Sie arbeiten seit 2015 ehrenamtlich für das Online-Jugendmagazin «Tize» und sind da mittlerweile auch Chefredaktorin. Wie werden dort Frauenthemen gewichtet?

Wir haben einen sehr hohen Anteil an Frauen in der Redaktion und sie wollen schreiben, was sie denken. Darum werden immer wieder Frauen- oder Gleichstellungsthemen aufgegriffen, ohne dass ich speziell steuere. Eigene politische Meinungen müssen natürlich gekennzeichnet werden. Unsere jüngste Redaktorin ist übrigens 14 Jahre alt.

Braucht es Ihrer Meinung nach mehr Frauen in der Politik?
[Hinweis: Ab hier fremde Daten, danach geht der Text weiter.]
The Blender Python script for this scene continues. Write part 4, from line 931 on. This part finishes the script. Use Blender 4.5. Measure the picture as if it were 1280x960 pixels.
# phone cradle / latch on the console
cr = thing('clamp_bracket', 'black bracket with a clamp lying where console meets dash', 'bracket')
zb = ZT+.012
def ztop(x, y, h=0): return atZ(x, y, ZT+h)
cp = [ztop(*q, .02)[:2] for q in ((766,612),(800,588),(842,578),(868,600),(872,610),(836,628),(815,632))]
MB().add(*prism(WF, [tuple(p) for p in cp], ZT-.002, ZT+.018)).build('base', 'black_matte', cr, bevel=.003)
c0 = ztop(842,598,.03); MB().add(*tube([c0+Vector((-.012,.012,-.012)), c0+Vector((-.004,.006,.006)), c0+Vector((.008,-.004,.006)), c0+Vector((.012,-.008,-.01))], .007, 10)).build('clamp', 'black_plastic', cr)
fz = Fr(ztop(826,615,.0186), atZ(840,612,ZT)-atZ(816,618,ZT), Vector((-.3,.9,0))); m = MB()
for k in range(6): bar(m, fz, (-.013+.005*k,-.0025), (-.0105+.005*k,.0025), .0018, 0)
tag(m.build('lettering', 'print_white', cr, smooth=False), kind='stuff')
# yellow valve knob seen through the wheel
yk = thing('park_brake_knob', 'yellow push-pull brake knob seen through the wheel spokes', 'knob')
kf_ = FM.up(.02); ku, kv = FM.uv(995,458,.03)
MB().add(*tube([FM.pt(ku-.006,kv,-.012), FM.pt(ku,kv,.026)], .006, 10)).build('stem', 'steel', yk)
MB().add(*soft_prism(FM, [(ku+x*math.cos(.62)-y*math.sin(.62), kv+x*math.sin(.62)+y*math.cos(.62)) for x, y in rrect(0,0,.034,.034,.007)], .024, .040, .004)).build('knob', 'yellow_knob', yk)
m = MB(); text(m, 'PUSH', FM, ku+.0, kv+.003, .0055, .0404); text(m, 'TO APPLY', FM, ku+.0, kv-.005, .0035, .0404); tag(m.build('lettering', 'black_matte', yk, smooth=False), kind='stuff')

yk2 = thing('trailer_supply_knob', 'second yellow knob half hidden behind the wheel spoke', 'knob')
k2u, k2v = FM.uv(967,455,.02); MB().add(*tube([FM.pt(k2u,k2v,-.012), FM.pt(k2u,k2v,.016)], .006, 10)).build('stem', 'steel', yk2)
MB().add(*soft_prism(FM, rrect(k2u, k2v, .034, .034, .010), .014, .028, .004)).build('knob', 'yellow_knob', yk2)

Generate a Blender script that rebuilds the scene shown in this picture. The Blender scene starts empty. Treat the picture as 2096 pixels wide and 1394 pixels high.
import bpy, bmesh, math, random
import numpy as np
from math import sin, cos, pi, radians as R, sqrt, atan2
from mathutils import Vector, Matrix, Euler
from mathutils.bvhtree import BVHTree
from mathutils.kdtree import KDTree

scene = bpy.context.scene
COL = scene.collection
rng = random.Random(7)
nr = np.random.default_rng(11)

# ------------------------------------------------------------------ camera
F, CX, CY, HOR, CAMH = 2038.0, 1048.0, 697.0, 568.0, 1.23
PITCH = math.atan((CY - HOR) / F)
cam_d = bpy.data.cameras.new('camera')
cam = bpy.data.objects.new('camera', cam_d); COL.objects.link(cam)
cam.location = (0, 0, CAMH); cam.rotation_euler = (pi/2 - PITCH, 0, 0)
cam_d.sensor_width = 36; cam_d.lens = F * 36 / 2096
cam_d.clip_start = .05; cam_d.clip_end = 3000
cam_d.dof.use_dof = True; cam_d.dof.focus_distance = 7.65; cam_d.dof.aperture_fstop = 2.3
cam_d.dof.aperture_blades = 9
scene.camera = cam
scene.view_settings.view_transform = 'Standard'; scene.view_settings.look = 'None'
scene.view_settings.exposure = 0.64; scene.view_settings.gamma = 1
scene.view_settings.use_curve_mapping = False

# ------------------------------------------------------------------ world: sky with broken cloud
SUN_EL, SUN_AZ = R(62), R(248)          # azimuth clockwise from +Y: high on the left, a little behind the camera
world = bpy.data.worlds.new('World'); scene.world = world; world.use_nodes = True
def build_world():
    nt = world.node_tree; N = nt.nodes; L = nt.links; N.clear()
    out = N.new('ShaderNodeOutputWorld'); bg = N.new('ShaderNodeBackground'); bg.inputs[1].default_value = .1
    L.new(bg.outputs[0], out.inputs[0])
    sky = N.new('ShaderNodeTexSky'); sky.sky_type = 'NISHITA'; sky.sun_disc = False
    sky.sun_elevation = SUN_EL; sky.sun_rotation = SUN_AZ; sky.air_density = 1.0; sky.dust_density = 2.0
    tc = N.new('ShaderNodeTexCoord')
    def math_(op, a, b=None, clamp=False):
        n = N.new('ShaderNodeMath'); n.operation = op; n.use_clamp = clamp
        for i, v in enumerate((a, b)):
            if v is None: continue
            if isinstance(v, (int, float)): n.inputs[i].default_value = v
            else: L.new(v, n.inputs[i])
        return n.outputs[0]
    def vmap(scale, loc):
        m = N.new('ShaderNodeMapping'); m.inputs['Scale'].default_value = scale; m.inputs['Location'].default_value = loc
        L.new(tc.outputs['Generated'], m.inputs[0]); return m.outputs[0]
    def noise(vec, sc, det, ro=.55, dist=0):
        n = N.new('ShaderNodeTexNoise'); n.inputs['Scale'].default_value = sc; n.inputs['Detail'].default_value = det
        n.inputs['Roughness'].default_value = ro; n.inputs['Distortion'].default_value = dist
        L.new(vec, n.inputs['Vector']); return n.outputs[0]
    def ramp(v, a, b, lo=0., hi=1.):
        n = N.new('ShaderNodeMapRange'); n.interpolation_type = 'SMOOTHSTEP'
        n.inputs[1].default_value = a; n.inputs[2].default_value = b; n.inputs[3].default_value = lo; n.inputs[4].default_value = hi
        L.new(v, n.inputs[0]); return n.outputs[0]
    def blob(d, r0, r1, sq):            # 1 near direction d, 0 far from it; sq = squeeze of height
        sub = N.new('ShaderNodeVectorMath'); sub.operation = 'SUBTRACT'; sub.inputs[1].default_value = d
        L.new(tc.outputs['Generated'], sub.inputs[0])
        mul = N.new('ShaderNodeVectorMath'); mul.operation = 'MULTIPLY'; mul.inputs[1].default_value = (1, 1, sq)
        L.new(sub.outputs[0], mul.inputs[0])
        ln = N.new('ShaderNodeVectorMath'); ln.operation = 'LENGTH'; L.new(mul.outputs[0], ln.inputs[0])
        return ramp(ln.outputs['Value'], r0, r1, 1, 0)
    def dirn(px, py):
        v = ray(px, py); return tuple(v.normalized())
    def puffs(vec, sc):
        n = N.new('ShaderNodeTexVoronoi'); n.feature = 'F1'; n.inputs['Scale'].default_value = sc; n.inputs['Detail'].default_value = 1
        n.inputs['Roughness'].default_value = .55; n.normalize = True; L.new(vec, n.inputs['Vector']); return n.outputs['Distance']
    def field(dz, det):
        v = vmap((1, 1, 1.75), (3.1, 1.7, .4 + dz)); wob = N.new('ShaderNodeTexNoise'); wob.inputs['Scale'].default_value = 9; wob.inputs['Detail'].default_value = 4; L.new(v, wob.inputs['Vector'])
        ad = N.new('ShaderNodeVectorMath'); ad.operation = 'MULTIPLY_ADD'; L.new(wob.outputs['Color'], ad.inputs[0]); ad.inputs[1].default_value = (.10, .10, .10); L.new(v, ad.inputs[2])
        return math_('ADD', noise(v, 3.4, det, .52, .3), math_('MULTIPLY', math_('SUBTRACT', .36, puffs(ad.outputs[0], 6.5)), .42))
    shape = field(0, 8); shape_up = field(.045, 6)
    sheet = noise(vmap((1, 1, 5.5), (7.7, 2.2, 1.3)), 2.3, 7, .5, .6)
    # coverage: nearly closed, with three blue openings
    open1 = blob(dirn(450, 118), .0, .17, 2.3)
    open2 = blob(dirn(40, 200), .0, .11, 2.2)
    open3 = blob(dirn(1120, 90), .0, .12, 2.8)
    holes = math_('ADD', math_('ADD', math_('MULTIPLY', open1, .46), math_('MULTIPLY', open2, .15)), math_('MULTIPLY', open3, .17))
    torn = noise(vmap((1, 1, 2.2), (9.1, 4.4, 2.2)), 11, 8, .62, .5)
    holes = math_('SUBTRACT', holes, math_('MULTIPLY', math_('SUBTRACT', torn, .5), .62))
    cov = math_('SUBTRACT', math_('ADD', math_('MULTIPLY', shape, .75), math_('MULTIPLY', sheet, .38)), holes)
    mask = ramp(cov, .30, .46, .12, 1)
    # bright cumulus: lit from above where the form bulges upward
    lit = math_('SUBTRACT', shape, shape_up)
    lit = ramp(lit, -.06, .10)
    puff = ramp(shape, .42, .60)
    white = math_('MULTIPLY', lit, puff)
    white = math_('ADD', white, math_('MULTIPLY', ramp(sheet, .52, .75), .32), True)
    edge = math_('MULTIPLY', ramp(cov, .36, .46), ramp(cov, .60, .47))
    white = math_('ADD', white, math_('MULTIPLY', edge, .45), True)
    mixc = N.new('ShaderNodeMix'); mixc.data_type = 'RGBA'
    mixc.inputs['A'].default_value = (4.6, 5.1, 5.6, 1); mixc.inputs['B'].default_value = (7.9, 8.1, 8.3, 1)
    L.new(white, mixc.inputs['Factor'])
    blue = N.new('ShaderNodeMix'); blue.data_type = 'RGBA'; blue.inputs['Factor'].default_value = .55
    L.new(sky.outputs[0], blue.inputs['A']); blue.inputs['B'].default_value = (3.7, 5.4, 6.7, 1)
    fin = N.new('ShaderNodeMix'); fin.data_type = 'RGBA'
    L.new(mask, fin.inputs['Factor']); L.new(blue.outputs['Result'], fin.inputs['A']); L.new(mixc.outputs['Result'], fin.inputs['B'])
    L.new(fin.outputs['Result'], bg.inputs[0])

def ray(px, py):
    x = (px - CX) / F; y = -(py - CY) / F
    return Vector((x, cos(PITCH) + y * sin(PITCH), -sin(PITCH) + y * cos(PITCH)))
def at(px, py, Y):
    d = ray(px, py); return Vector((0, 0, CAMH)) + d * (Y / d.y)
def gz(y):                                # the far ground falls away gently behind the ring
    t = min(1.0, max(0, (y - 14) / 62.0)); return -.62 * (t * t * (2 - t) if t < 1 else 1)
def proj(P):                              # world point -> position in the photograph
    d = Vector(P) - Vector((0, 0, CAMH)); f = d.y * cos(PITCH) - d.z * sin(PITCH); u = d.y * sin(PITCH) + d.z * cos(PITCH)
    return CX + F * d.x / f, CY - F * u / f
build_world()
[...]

Ich denke schon. Gerade in Gemeinden sind Frauen oft untervertreten. Von 50/50 sind wir da weit entfernt. Da muss etwas gehen. Es müssen aber Frauen gefunden werden, die das wirklich wollen. Es bringt nichts, eine Frau für ein politisches Amt aufzustellen, wenn sie keine Lust darauf hat und sich nur als «Listenfüllerin» sieht. Ich bin aber zuversichtlich: Die «Fridays for Future»-Aktionen für den Klimaschutz haben viele Jugendliche politisiert, das könnte in Zukunft spürbar sein. Wer weiss, vielleicht bin ja auch ich irgendwann mal im Nationalrat.